What you have to do: Transcribe the listing below word for word.
-- BEGIN --
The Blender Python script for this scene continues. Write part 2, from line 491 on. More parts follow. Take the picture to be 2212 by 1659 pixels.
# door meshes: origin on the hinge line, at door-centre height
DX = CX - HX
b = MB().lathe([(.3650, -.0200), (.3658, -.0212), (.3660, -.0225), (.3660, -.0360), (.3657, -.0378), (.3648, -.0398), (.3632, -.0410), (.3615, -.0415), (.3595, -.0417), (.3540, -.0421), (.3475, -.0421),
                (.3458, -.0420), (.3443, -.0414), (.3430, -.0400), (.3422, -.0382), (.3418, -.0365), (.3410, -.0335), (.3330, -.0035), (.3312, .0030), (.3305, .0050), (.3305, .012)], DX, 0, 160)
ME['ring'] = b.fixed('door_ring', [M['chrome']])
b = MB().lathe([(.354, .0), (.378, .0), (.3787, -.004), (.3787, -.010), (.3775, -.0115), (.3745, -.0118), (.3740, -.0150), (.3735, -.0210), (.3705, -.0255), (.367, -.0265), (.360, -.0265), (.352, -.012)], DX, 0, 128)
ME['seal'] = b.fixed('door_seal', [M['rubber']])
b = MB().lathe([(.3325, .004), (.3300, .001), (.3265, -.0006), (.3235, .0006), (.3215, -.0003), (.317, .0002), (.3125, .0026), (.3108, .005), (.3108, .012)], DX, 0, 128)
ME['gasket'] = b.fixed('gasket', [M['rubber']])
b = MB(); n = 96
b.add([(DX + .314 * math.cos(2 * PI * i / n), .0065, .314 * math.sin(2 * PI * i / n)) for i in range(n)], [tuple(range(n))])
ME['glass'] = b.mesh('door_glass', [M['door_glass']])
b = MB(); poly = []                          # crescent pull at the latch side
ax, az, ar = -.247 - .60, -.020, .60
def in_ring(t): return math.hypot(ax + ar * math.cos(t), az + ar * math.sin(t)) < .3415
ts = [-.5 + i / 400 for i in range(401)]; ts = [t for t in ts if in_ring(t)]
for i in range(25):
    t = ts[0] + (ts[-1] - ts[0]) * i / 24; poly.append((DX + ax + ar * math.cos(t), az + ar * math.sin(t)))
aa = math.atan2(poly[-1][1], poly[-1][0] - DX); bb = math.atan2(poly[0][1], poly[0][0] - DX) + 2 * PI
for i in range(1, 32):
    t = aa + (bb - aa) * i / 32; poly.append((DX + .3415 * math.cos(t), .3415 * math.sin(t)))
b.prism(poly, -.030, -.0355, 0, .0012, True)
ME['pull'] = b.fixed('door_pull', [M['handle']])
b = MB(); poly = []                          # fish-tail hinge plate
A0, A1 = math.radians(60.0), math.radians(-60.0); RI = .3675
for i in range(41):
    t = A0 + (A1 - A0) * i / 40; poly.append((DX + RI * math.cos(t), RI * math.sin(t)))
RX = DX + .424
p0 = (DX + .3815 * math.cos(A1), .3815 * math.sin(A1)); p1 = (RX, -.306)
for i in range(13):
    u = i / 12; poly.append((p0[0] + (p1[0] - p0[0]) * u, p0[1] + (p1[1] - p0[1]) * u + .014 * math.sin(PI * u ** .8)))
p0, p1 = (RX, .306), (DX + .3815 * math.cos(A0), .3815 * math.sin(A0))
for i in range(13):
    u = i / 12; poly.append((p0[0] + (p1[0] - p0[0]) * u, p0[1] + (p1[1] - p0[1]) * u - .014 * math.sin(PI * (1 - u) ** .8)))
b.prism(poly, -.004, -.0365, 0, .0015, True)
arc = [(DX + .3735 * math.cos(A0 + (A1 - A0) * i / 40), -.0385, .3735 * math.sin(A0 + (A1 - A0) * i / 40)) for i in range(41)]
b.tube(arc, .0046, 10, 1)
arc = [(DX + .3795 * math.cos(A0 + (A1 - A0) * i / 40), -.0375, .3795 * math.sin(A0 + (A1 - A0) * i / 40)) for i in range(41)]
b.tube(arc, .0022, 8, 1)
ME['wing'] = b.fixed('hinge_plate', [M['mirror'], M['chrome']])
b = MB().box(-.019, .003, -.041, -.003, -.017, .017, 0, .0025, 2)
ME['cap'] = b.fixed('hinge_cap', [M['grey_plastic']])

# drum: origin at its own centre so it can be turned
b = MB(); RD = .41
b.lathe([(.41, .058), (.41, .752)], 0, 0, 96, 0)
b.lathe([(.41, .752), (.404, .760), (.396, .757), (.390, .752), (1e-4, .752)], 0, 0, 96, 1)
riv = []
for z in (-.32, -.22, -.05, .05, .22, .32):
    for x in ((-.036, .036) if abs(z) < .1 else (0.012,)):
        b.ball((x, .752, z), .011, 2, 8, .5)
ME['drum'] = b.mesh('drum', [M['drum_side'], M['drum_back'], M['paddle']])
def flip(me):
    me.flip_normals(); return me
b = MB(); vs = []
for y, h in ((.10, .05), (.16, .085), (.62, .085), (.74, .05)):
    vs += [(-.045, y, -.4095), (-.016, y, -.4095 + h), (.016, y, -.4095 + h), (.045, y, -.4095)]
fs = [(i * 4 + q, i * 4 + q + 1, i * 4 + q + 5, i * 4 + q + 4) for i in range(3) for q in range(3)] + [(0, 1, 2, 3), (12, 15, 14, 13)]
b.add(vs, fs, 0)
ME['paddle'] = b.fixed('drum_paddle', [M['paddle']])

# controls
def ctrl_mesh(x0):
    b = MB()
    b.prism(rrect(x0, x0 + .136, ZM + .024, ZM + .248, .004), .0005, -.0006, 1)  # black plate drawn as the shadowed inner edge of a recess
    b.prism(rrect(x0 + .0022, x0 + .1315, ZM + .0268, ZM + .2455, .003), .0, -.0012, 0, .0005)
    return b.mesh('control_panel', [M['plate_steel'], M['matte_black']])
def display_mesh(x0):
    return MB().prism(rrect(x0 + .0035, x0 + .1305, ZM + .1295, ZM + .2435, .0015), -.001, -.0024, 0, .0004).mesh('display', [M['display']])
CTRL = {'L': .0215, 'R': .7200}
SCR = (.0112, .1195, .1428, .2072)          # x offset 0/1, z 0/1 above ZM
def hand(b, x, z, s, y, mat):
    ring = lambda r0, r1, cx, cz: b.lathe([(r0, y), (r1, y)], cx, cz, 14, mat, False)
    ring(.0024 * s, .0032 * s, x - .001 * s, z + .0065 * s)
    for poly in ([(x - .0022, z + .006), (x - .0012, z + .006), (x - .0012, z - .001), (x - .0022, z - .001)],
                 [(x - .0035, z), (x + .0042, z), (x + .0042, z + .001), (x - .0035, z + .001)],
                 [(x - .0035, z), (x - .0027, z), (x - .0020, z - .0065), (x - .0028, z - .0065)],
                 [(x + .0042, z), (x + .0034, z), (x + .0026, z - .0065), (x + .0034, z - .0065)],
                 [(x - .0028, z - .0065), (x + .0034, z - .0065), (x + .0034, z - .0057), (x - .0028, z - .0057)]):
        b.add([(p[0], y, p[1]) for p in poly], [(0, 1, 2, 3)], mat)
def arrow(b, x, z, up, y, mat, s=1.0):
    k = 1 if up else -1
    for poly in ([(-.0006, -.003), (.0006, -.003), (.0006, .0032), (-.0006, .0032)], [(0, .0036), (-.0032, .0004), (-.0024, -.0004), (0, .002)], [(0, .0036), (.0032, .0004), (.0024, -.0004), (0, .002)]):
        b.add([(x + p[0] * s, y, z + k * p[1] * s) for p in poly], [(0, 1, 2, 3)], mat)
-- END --
Answer:
The Blender Python script for this scene continues. Write part 2, from line 491 on. More parts follow. Take the picture to be 2212 by 1659 pixels.
# door meshes: origin on the hinge line, at door-centre height
DX = CX - HX
b = MB().lathe([(.3650, -.0200), (.3658, -.0212), (.3660, -.0225), (.3660, -.0360), (.3657, -.0378), (.3648, -.0398), (.3632, -.0410), (.3615, -.0415), (.3595, -.0417), (.3540, -.0421), (.3475, -.0421),
                (.3458, -.0420), (.3443, -.0414), (.3430, -.0400), (.3422, -.0382), (.3418, -.0365), (.3410, -.0335), (.3330, -.0035), (.3312, .0030), (.3305, .0050), (.3305, .012)], DX, 0, 160)
ME['ring'] = b.fixed('door_ring', [M['chrome']])
b = MB().lathe([(.354, .0), (.378, .0), (.3787, -.004), (.3787, -.010), (.3775, -.0115), (.3745, -.0118), (.3740, -.0150), (.3735, -.0210), (.3705, -.0255), (.367, -.0265), (.360, -.0265), (.352, -.012)], DX, 0, 128)
ME['seal'] = b.fixed('door_seal', [M['rubber']])
b = MB().lathe([(.3325, .004), (.3300, .001), (.3265, -.0006), (.3235, .0006), (.3215, -.0003), (.317, .0002), (.3125, .0026), (.3108, .005), (.3108, .012)], DX, 0, 128)
ME['gasket'] = b.fixed('gasket', [M['rubber']])
b = MB(); n = 96
b.add([(DX + .314 * math.cos(2 * PI * i / n), .0065, .314 * math.sin(2 * PI * i / n)) for i in range(n)], [tuple(range(n))])
ME['glass'] = b.mesh('door_glass', [M['door_glass']])
b = MB(); poly = []                          # crescent pull at the latch side
ax, az, ar = -.247 - .60, -.020, .60
def in_ring(t): return math.hypot(ax + ar * math.cos(t), az + ar * math.sin(t)) < .3415
ts = [-.5 + i / 400 for i in range(401)]; ts = [t for t in ts if in_ring(t)]
for i in range(25):
    t = ts[0] + (ts[-1] - ts[0]) * i / 24; poly.append((DX + ax + ar * math.cos(t), az + ar * math.sin(t)))
aa = math.atan2(poly[-1][1], poly[-1][0] - DX); bb = math.atan2(poly[0][1], poly[0][0] - DX) + 2 * PI
for i in range(1, 32):
    t = aa + (bb - aa) * i / 32; poly.append((DX + .3415 * math.cos(t), .3415 * math.sin(t)))
b.prism(poly, -.030, -.0355, 0, .0012, True)
ME['pull'] = b.fixed('door_pull', [M['handle']])
b = MB(); poly = []                          # fish-tail hinge plate
A0, A1 = math.radians(60.0), math.radians(-60.0); RI = .3675
for i in range(41):
    t = A0 + (A1 - A0) * i / 40; poly.append((DX + RI * math.cos(t), RI * math.sin(t)))
RX = DX + .424
p0 = (DX + .3815 * math.cos(A1), .3815 * math.sin(A1)); p1 = (RX, -.306)
for i in range(13):
    u = i / 12; poly.append((p0[0] + (p1[0] - p0[0]) * u, p0[1] + (p1[1] - p0[1]) * u + .014 * math.sin(PI * u ** .8)))
p0, p1 = (RX, .306), (DX + .3815 * math.cos(A0), .3815 * math.sin(A0))
for i in range(13):
    u = i / 12; poly.append((p0[0] + (p1[0] - p0[0]) * u, p0[1] + (p1[1] - p0[1]) * u - .014 * math.sin(PI * (1 - u) ** .8)))
b.prism(poly, -.004, -.0365, 0, .0015, True)
arc = [(DX + .3735 * math.cos(A0 + (A1 - A0) * i / 40), -.0385, .3735 * math.sin(A0 + (A1 - A0) * i / 40)) for i in range(41)]
b.tube(arc, .0046, 10, 1)
arc = [(DX + .3795 * math.cos(A0 + (A1 - A0) * i / 40), -.0375, .3795 * math.sin(A0 + (A1 - A0) * i / 40)) for i in range(41)]
b.tube(arc, .0022, 8, 1)
ME['wing'] = b.fixed('hinge_plate', [M['mirror'], M['chrome']])
b = MB().box(-.019, .003, -.041, -.003, -.017, .017, 0, .0025, 2)
ME['cap'] = b.fixed('hinge_cap', [M['grey_plastic']])

# drum: origin at its own centre so it can be turned
b = MB(); RD = .41
b.lathe([(.41, .058), (.41, .752)], 0, 0, 96, 0)
b.lathe([(.41, .752), (.404, .760), (.396, .757), (.390, .752), (1e-4, .752)], 0, 0, 96, 1)
riv = []
for z in (-.32, -.22, -.05, .05, .22, .32):
    for x in ((-.036, .036) if abs(z) < .1 else (0.012,)):
        b.ball((x, .752, z), .011, 2, 8, .5)
ME['drum'] = b.mesh('drum', [M['drum_side'], M['drum_back'], M['paddle']])
def flip(me):
    me.flip_normals(); return me
b = MB(); vs = []
for y, h in ((.10, .05), (.16, .085), (.62, .085), (.74, .05)):
    vs += [(-.045, y, -.4095), (-.016, y, -.4095 + h), (.016, y, -.4095 + h), (.045, y, -.4095)]
fs = [(i * 4 + q, i * 4 + q + 1, i * 4 + q + 5, i * 4 + q + 4) for i in range(3) for q in range(3)] + [(0, 1, 2, 3), (12, 15, 14, 13)]
b.add(vs, fs, 0)
ME['paddle'] = b.fixed('drum_paddle', [M['paddle']])

# controls
def ctrl_mesh(x0):
    b = MB()
    b.prism(rrect(x0, x0 + .136, ZM + .024, ZM + .248, .004), .0005, -.0006, 1)  # black plate drawn as the shadowed inner edge of a recess
    b.prism(rrect(x0 + .0022, x0 + .1315, ZM + .0268, ZM + .2455, .003), .0, -.0012, 0, .0005)
    return b.mesh('control_panel', [M['plate_steel'], M['matte_black']])
def display_mesh(x0):
    return MB().prism(rrect(x0 + .0035, x0 + .1305, ZM + .1295, ZM + .2435, .0015), -.001, -.0024, 0, .0004).mesh('display', [M['display']])
CTRL = {'L': .0215, 'R': .7200}
SCR = (.0112, .1195, .1428, .2072)          # x offset 0/1, z 0/1 above ZM
def hand(b, x, z, s, y, mat):
    ring = lambda r0, r1, cx, cz: b.lathe([(r0, y), (r1, y)], cx, cz, 14, mat, False)
    ring(.0024 * s, .0032 * s, x - .001 * s, z + .0065 * s)
    for poly in ([(x - .0022, z + .006), (x - .0012, z + .006), (x - .0012, z - .001), (x - .0022, z - .001)],
                 [(x - .0035, z), (x + .0042, z), (x + .0042, z + .001), (x - .0035, z + .001)],
                 [(x - .0035, z), (x - .0027, z), (x - .0020, z - .0065), (x - .0028, z - .0065)],
                 [(x + .0042, z), (x + .0034, z), (x + .0026, z - .0065), (x + .0034, z - .0065)],
                 [(x - .0028, z - .0065), (x + .0034, z - .0065), (x + .0034, z - .0057), (x - .0028, z - .0057)]):
        b.add([(p[0], y, p[1]) for p in poly], [(0, 1, 2, 3)], mat)
def arrow(b, x, z, up, y, mat, s=1.0):
    k = 1 if up else -1
    for poly in ([(-.0006, -.003), (.0006, -.003), (.0006, .0032), (-.0006, .0032)], [(0, .0036), (-.0032, .0004), (-.0024, -.0004), (0, .002)], [(0, .0036), (.0032, .0004), (.0024, -.0004), (0, .002)]):
        b.add([(x + p[0] * s, y, z + k * p[1] * s) for p in poly], [(0, 1, 2, 3)], mat)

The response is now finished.